[Start]

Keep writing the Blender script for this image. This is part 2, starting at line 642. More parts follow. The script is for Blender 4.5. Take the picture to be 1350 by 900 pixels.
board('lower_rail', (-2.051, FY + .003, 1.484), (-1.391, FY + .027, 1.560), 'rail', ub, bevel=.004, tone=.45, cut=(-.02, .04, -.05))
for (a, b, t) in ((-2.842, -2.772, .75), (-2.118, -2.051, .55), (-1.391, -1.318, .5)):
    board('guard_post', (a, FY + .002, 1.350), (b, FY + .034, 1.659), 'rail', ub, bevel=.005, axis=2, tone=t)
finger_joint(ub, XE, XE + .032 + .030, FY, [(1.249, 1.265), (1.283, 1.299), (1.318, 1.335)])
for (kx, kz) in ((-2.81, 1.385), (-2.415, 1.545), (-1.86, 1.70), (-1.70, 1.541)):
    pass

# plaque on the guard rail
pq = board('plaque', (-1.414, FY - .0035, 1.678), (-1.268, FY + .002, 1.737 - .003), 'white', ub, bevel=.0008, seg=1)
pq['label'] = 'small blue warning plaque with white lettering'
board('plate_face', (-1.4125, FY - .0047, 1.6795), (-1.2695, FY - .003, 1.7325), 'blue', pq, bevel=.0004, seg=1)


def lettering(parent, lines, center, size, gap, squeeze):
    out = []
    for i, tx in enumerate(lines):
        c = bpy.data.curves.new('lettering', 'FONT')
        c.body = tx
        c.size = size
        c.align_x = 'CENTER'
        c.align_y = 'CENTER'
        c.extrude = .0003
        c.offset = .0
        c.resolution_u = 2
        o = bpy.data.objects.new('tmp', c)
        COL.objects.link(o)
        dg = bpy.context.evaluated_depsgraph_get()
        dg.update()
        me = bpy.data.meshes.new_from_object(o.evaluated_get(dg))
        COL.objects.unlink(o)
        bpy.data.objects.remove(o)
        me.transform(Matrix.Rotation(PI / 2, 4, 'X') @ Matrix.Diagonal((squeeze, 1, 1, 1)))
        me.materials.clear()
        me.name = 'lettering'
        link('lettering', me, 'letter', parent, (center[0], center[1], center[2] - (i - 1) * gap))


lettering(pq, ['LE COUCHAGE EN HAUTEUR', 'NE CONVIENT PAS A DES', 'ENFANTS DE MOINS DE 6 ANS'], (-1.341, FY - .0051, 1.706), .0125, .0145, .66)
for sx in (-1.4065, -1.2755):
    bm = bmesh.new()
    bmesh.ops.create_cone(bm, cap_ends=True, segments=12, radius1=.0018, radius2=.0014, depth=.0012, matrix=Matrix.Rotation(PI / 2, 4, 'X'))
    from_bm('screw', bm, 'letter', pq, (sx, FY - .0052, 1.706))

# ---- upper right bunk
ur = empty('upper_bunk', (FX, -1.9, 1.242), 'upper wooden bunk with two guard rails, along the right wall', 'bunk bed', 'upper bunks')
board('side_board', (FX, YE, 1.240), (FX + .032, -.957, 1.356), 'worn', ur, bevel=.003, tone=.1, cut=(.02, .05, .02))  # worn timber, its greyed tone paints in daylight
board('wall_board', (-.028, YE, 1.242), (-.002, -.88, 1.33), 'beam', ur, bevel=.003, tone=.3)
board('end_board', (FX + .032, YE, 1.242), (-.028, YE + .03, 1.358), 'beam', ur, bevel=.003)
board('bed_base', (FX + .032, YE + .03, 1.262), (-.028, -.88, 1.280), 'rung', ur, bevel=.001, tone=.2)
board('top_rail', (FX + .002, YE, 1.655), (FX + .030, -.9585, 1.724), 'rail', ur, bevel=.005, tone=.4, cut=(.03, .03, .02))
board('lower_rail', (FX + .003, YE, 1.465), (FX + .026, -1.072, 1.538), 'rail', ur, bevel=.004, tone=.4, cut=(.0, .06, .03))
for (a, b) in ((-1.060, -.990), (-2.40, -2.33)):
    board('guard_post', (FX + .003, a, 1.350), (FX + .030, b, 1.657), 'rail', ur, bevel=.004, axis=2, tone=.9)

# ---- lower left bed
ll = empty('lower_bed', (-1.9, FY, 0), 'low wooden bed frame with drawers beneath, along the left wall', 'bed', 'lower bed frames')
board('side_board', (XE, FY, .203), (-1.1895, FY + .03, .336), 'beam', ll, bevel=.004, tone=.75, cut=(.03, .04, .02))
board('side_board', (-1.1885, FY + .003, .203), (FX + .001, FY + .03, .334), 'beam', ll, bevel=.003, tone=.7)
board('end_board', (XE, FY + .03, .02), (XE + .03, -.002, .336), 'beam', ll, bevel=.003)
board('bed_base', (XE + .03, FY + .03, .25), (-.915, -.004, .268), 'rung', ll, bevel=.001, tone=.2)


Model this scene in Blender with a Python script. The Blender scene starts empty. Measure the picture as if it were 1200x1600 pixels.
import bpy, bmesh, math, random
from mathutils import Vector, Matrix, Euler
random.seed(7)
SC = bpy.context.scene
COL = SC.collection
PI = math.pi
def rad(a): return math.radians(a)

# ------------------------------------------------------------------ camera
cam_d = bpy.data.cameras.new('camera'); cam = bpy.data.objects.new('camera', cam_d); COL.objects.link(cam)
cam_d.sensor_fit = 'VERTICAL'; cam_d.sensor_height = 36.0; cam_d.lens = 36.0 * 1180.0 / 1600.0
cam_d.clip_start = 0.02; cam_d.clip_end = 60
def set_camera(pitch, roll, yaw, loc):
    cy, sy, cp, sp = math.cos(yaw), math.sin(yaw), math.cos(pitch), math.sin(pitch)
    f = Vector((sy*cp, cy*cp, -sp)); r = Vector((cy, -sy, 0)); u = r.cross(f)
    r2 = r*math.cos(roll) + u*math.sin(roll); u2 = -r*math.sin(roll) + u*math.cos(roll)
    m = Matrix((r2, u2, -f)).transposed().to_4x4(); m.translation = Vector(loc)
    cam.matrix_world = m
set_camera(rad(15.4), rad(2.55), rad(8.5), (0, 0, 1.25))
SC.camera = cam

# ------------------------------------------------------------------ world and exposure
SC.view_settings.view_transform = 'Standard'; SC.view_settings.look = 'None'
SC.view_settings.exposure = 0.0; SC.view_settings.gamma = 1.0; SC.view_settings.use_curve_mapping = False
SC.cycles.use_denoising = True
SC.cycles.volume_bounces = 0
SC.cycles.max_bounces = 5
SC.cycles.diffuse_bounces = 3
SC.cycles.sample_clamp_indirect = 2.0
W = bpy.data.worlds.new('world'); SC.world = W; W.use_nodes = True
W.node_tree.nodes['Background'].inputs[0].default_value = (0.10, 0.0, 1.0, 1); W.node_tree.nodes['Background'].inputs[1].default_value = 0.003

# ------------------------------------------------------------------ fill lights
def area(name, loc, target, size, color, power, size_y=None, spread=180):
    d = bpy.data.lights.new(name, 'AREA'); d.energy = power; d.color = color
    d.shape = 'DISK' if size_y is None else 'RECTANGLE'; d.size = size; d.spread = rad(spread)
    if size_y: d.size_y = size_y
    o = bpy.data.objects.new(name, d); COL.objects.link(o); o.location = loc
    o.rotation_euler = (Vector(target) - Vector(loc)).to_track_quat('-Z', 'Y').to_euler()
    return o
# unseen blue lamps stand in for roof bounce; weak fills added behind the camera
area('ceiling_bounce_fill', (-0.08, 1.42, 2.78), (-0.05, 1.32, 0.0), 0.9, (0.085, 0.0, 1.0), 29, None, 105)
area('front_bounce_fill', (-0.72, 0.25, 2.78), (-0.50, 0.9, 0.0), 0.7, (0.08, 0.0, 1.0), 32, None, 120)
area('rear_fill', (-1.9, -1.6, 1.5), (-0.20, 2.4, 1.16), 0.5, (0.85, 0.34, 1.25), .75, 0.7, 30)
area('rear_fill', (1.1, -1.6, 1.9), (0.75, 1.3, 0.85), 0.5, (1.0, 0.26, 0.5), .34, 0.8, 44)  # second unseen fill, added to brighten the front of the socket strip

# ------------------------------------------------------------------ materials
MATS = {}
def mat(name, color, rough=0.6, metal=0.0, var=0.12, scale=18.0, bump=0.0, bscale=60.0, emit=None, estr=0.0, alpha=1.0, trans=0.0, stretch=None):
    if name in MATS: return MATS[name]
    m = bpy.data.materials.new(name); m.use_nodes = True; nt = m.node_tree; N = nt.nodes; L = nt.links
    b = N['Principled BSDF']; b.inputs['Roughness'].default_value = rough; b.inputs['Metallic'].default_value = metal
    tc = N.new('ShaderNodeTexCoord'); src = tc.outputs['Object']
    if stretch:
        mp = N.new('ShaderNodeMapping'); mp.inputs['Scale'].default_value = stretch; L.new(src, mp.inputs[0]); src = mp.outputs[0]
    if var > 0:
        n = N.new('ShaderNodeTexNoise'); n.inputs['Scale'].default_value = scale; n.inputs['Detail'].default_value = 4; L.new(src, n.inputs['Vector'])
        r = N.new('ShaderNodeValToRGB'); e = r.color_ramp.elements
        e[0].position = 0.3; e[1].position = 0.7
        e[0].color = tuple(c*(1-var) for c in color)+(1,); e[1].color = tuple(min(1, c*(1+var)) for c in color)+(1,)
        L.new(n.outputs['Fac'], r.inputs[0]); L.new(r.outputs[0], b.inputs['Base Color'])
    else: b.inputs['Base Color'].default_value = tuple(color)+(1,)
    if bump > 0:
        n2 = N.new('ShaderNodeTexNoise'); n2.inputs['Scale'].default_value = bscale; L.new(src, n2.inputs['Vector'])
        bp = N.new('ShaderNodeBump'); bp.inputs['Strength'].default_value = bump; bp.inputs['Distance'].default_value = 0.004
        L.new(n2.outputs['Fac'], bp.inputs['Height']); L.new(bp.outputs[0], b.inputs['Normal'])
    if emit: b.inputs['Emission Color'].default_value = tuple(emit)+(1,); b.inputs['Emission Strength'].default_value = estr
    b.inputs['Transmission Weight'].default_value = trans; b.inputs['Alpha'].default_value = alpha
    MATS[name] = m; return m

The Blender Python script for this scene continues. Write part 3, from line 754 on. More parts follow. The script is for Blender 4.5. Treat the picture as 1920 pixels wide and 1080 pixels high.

[End]

Task instructions>
Return the exact lines from the line with "Model this scene" to the line with "def rad(a): return math.radians(a)", inclusive of both, with nothing added.

Task response>
Model this scene in Blender with a Python script. The Blender scene starts empty. Measure the picture as if it were 1200x1600 pixels.
import bpy, bmesh, math, random
from mathutils import Vector, Matrix, Euler
random.seed(7)
SC = bpy.context.scene
COL = SC.collection
PI = math.pi
def rad(a): return math.radians(a)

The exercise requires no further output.